----- Collected material

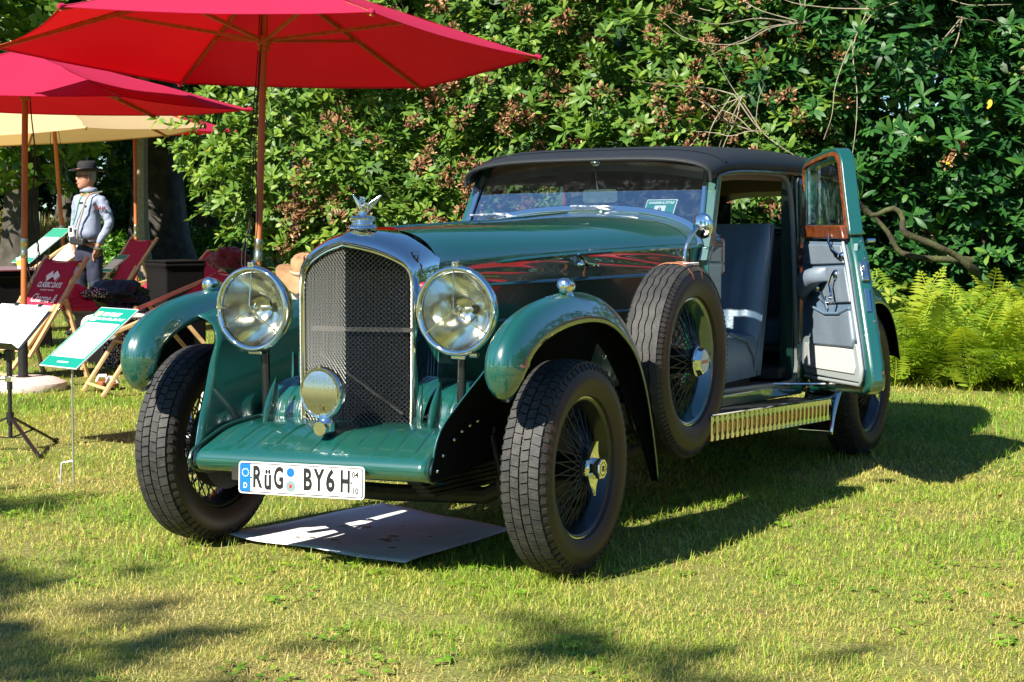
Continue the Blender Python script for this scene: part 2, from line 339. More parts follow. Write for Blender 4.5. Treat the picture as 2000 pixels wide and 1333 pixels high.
r1 = rampn(nz(.9, 5), (.24, .21, .065), (.13, .20, .032)); r2 = rampn(nz(34, 8, .6), (.11, .105, .035), (.29, .29, .085), .35, .7)
mx = n.nodes.new('ShaderNodeMixRGB'); mx.inputs[0].default_value = .5; n.links.new(r1.outputs[0], mx.inputs[1]); n.links.new(r2.outputs[0], mx.inputs[2])
r3 = rampn(nz(1.7, 4), (0, 0, 0), (1, 1, 1), .64, .74); mx2 = n.nodes.new('ShaderNodeMixRGB'); mx2.inputs[2].default_value = (.17, .10, .055, 1); n.links.new(r3.outputs[0], mx2.inputs[0]); n.links.new(mx.outputs[0], mx2.inputs[1]); n.links.new(mx2.outputs[0], bs.inputs['Base Color'])
bp = n.nodes.new('ShaderNodeBump'); bp.inputs['Strength'].default_value = .8; bp.inputs['Distance'].default_value = .02; n.links.new(nz(70, 8).outputs[0], bp.inputs['Height']); n.links.new(bp.outputs[0], bs.inputs['Normal'])
b = MB(); b.loft([[Vector((-120 + 5 * i, -100 + 5 * j, 0)) for i in range(49)] for j in range(49)]); tag(obj('lawn', b, 'lawn', smooth=False), kind='structure')

# ---- grass blades, thickest near the camera
def grass_field():
    P, S_ = [], []
    for d0, d1, dens, wsc in ((4.6, 7.0, 8600, 1.15), (7.0, 9.5, 5200, 1.45), (9.5, 13.5, 2300, 2.0), (13.5, 20, 760, 3.0), (20, 34, 190, 4.8), (34, 48, 70, 7.2)):
        area = .5 * .80 * (d1 * d1 - d0 * d0); k = int(area * dens); D = np.sqrt(RNG.uniform(d0 * d0, d1 * d1, k)); q = RNG.uniform(-.40, .40, k)
        P.append(CAMP[:2] + D[:, None] * (FH + q[:, None] * RH)); S_.append(np.full(k, wsc))
    P = np.vstack(P); S_ = np.concatenate(S_); x, y = P[:, 0], P[:, 1]
    # not on the sheet of card, the bare patches thinner
    A = np.array([(-.76, -.05), (.19, -.23), (.22, .62), (-.60, .95)]); ins = np.ones(len(P), bool)
    for i in range(4):
        e = A[(i + 1) % 4] - A[i]; ins &= (e[0] * (y - A[i][1]) - e[1] * (x - A[i][0])) > .0
    bare = (vnoise(x + 3.1, y * 1.6 + 1.7, 2.1) > .52) & ((P - CAMP[:2]) @ FH < 8.2)
    keep = ~ins & (RNG.random(len(P)) < np.where(bare, .22, np.clip(.95 + .45 * vnoise(x, y, 1.3), .3, 1))); P, S_, x, y = P[keep], S_[keep], x[keep], y[keep]
    k = len(P); D = (P - CAMP[:2]) @ FH; side = (P - CAMP[:2]) @ RH
    lush = np.clip(.42 + .46 * vnoise(x, y, .55) + .26 * vnoise(x + 5, y, 2.2) + .045 * (D - 8.2) + .10 * (D > 11), 0, 1)
    tint = np.clip(lush * .9 + RNG.normal(0, .19, k), 0, 1); dead = RNG.random(k) < np.clip(.42 - .5 * lush, .05, .5); tint[dead] = RNG.uniform(0, .2, dead.sum())
    L = RNG.uniform(.014, .044, k) * (0.55 + .75 * lush) * np.where(S_ > 1.5, 1.15, 1); L *= np.where(RNG.random(k) < .04, 1.7, 1); clump = np.clip(vnoise(x * 1.3 + 9, y * 1.3, 3.4) - .45, 0, 1); L *= 1 + 1.6 * clump
    for wx, wy in ((.79, -.09), (-.80, -.09), (.754, 3.72), (-.754, 3.72)): L *= 1 + .9 * np.exp(-(((x - wx) / .16) ** 2 + ((y - wy) / .30) ** 2))
    near_h = np.clip((D - 13.6 + .0 * side) / 1.0, 0, 1) * (side > 2.2) * (D < 16); L *= 1 + 2.2 * near_h
    Wd = RNG.uniform(.0012, .0029, k) * S_
    az = RNG.uniform(0, 2 * PI, k); lean = np.where(dead, RNG.uniform(1.0, 1.5, k), np.abs(RNG.normal(1.02, .42, k))); lean = np.clip(lean, 0, 1.5)
    h = np.stack([np.cos(az), np.sin(az)], 1); sd = np.stack([-np.sin(az + RNG.normal(0, .6, k)), np.cos(az), np.zeros(k)], 1); base = np.column_stack([P, np.zeros(k)])
    d1_ = np.column_stack([h * np.sin(lean * .6)[:, None], np.cos(lean * .6)]); d2 = np.column_stack([h * np.sin(lean * 1.25)[:, None], np.cos(np.minimum(lean * 1.25, 1.62))])
    v = np.zeros((k, 5, 3)); w_ = Wd[:, None] / 2; v[:, 0] = base - sd * w_; v[:, 1] = base + sd * w_; mid = base + d1_ * (L * .5)[:, None]; v[:, 2] = mid - sd * w_ * .85; v[:, 3] = mid + sd * w_ * .85; v[:, 4] = mid + d2 * (L * .55)[:, None]; v[:, :, 2] += .002
    t = (np.arange(k)[:, None, None] * 5 + np.array([(0, 1, 3), (0, 3, 2), (2, 3, 4)])[None]).reshape(-1, 3)
    return np_mesh('grass', v, t, 'grass_blade', np.repeat(tint, 5))
tag(link('grass', grass_field()), kind='stuff')
k = 420; D_ = np.sqrt(RNG.uniform(5.0 ** 2, 10.0 ** 2, k)); q_ = RNG.uniform(-.31, .31, k); wp = CAMP[:2] + D_[:, None] * (FH + q_[:, None] * RH); wp = wp[vnoise(wp[:, 0] * 1.1, wp[:, 1] + 4, 1.6) > .05]; wp = np.repeat(wp, 4, axis=0) + RNG.normal(0, .05, (len(wp) * 4, 2)); kk = len(wp); P_, A_, Nn = [], [], []
for j in range(4):
    an = 2 * PI * j / 4 + RNG.uniform(-.5, .5, kk); P_.append(np.column_stack([wp, np.full(kk, .012)])); A_.append(np.column_stack([np.cos(an), np.sin(an), RNG.uniform(.1, .6, kk)])); Nn.append(np.column_stack([RNG.normal(0, .2, kk), RNG.normal(0, .2, kk), np.ones(kk)]))
v, t = leaf_geo(np.vstack(P_), np.vstack(A_), np.vstack(Nn), RNG.uniform(.012, .030, kk * 4), RNG.uniform(.009, .018, kk * 4), .25); tag(link('lawn_weeds', np_mesh('lawn_weeds', v, t, 'grass_blade', np.repeat(RNG.uniform(.5, 1, kk * 4), 6))), kind='stuff')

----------

§ Exercise: Copy the material shown above in full and exactly. Skip the pictures.

§ Reply:
Continue the Blender Python script for this scene: part 2, from line 339. More parts follow. Write for Blender 4.5. Treat the picture as 2000 pixels wide and 1333 pixels high.
r1 = rampn(nz(.9, 5), (.24, .21, .065), (.13, .20, .032)); r2 = rampn(nz(34, 8, .6), (.11, .105, .035), (.29, .29, .085), .35, .7)
mx = n.nodes.new('ShaderNodeMixRGB'); mx.inputs[0].default_value = .5; n.links.new(r1.outputs[0], mx.inputs[1]); n.links.new(r2.outputs[0], mx.inputs[2])
r3 = rampn(nz(1.7, 4), (0, 0, 0), (1, 1, 1), .64, .74); mx2 = n.nodes.new('ShaderNodeMixRGB'); mx2.inputs[2].default_value = (.17, .10, .055, 1); n.links.new(r3.outputs[0], mx2.inputs[0]); n.links.new(mx.outputs[0], mx2.inputs[1]); n.links.new(mx2.outputs[0], bs.inputs['Base Color'])
bp = n.nodes.new('ShaderNodeBump'); bp.inputs['Strength'].default_value = .8; bp.inputs['Distance'].default_value = .02; n.links.new(nz(70, 8).outputs[0], bp.inputs['Height']); n.links.new(bp.outputs[0], bs.inputs['Normal'])
b = MB(); b.loft([[Vector((-120 + 5 * i, -100 + 5 * j, 0)) for i in range(49)] for j in range(49)]); tag(obj('lawn', b, 'lawn', smooth=False), kind='structure')

# ---- grass blades, thickest near the camera
def grass_field():
    P, S_ = [], []
    for d0, d1, dens, wsc in ((4.6, 7.0, 8600, 1.15), (7.0, 9.5, 5200, 1.45), (9.5, 13.5, 2300, 2.0), (13.5, 20, 760, 3.0), (20, 34, 190, 4.8), (34, 48, 70, 7.2)):
        area = .5 * .80 * (d1 * d1 - d0 * d0); k = int(area * dens); D = np.sqrt(RNG.uniform(d0 * d0, d1 * d1, k)); q = RNG.uniform(-.40, .40, k)
        P.append(CAMP[:2] + D[:, None] * (FH + q[:, None] * RH)); S_.append(np.full(k, wsc))
    P = np.vstack(P); S_ = np.concatenate(S_); x, y = P[:, 0], P[:, 1]
    # not on the sheet of card, the bare patches thinner
    A = np.array([(-.76, -.05), (.19, -.23), (.22, .62), (-.60, .95)]); ins = np.ones(len(P), bool)
    for i in range(4):
        e = A[(i + 1) % 4] - A[i]; ins &= (e[0] * (y - A[i][1]) - e[1] * (x - A[i][0])) > .0
    bare = (vnoise(x + 3.1, y * 1.6 + 1.7, 2.1) > .52) & ((P - CAMP[:2]) @ FH < 8.2)
    keep = ~ins & (RNG.random(len(P)) < np.where(bare, .22, np.clip(.95 + .45 * vnoise(x, y, 1.3), .3, 1))); P, S_, x, y = P[keep], S_[keep], x[keep], y[keep]
    k = len(P); D = (P - CAMP[:2]) @ FH; side = (P - CAMP[:2]) @ RH
    lush = np.clip(.42 + .46 * vnoise(x, y, .55) + .26 * vnoise(x + 5, y, 2.2) + .045 * (D - 8.2) + .10 * (D > 11), 0, 1)
    tint = np.clip(lush * .9 + RNG.normal(0, .19, k), 0, 1); dead = RNG.random(k) < np.clip(.42 - .5 * lush, .05, .5); tint[dead] = RNG.uniform(0, .2, dead.sum())
    L = RNG.uniform(.014, .044, k) * (0.55 + .75 * lush) * np.where(S_ > 1.5, 1.15, 1); L *= np.where(RNG.random(k) < .04, 1.7, 1); clump = np.clip(vnoise(x * 1.3 + 9, y * 1.3, 3.4) - .45, 0, 1); L *= 1 + 1.6 * clump
    for wx, wy in ((.79, -.09), (-.80, -.09), (.754, 3.72), (-.754, 3.72)): L *= 1 + .9 * np.exp(-(((x - wx) / .16) ** 2 + ((y - wy) / .30) ** 2))
    near_h = np.clip((D - 13.6 + .0 * side) / 1.0, 0, 1) * (side > 2.2) * (D < 16); L *= 1 + 2.2 * near_h
    Wd = RNG.uniform(.0012, .0029, k) * S_
    az = RNG.uniform(0, 2 * PI, k); lean = np.where(dead, RNG.uniform(1.0, 1.5, k), np.abs(RNG.normal(1.02, .42, k))); lean = np.clip(lean, 0, 1.5)
    h = np.stack([np.cos(az), np.sin(az)], 1); sd = np.stack([-np.sin(az + RNG.normal(0, .6, k)), np.cos(az), np.zeros(k)], 1); base = np.column_stack([P, np.zeros(k)])
    d1_ = np.column_stack([h * np.sin(lean * .6)[:, None], np.cos(lean * .6)]); d2 = np.column_stack([h * np.sin(lean * 1.25)[:, None], np.cos(np.minimum(lean * 1.25, 1.62))])
    v = np.zeros((k, 5, 3)); w_ = Wd[:, None] / 2; v[:, 0] = base - sd * w_; v[:, 1] = base + sd * w_; mid = base + d1_ * (L * .5)[:, None]; v[:, 2] = mid - sd * w_ * .85; v[:, 3] = mid + sd * w_ * .85; v[:, 4] = mid + d2 * (L * .55)[:, None]; v[:, :, 2] += .002
    t = (np.arange(k)[:, None, None] * 5 + np.array([(0, 1, 3), (0, 3, 2), (2, 3, 4)])[None]).reshape(-1, 3)
    return np_mesh('grass', v, t, 'grass_blade', np.repeat(tint, 5))
tag(link('grass', grass_field()), kind='stuff')
k = 420; D_ = np.sqrt(RNG.uniform(5.0 ** 2, 10.0 ** 2, k)); q_ = RNG.uniform(-.31, .31, k); wp = CAMP[:2] + D_[:, None] * (FH + q_[:, None] * RH); wp = wp[vnoise(wp[:, 0] * 1.1, wp[:, 1] + 4, 1.6) > .05]; wp = np.repeat(wp, 4, axis=0) + RNG.normal(0, .05, (len(wp) * 4, 2)); kk = len(wp); P_, A_, Nn = [], [], []
for j in range(4):
    an = 2 * PI * j / 4 + RNG.uniform(-.5, .5, kk); P_.append(np.column_stack([wp, np.full(kk, .012)])); A_.append(np.column_stack([np.cos(an), np.sin(an), RNG.uniform(.1, .6, kk)])); Nn.append(np.column_stack([RNG.normal(0, .2, kk), RNG.normal(0, .2, kk), np.ones(kk)]))
v, t = leaf_geo(np.vstack(P_), np.vstack(A_), np.vstack(Nn), RNG.uniform(.012, .030, kk * 4), RNG.uniform(.009, .018, kk * 4), .25); tag(link('lawn_weeds', np_mesh('lawn_weeds', v, t, 'grass_blade', np.repeat(RNG.uniform(.5, 1, kk * 4), 6))), kind='stuff')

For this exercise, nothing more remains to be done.